Reconhecendo a impossibilidade de reproduzir, pelo menos em um primeiro momento, o impacto do primeiro, o filme se comporta como um caro e caprichado especial de Natal que reverencia o universo levando-o de volta às suas origens do teatro, com cenários propositalmente artificiais e uma lógica digital de estúdio bastante diferente da estética anterior. Os planos acrobáticos e jogos de luz tem belas sacadas, mas os cortes às vezes não permitem a respiração entre as piadas e acabam comprometendo o traquejo do texto – como se o filme não confiasse na sua força narrativa e precisasse buscar ininterruptamente novos estímulos visuais e sonoros. 
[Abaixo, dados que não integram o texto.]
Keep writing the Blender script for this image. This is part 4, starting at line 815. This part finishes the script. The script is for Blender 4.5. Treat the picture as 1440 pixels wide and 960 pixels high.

A Rosinha de Virgínia Cavendish, empoderada como nunca, resume bem o espírito ao mesmo tempo respeitoso e artificial que esta sequência esbanja, visto que sua caracterização soa quase uma homenagem contemporânea da atriz à própria personagem. Apesar de igualmente empenhadas, as participações de Fabíola Nascimento, Luís Miranda, Eduardo Sterblitch, Humberto Martins e mesmo Taís Araújo – como uma Compadecida jovem, emotiva e proativa – parecem partes de uma brincadeira leve que compõe os cenários mais como adornos do que como partes de um cânone, e às vezes incham o enredo mais do que propriamente acrescentam a ele.
 
A melhor notícia é que Selton e Matheus não poderiam estar mais à vontade – e emocionados – ao vestirem de novo seus personagens, contracenando e se divertindo individualmente também. É através dos olhos marejados deles que O auto 2 se torna uma celebração que claramente não busca equiparação, mas consegue ainda espaço para a reflexão final que está no coração da obra de Ariano – na qual o homem simples é levado a julgamento por tentar sobreviver. A ressurreição aqui ganha, antes de tudo, cores de festa.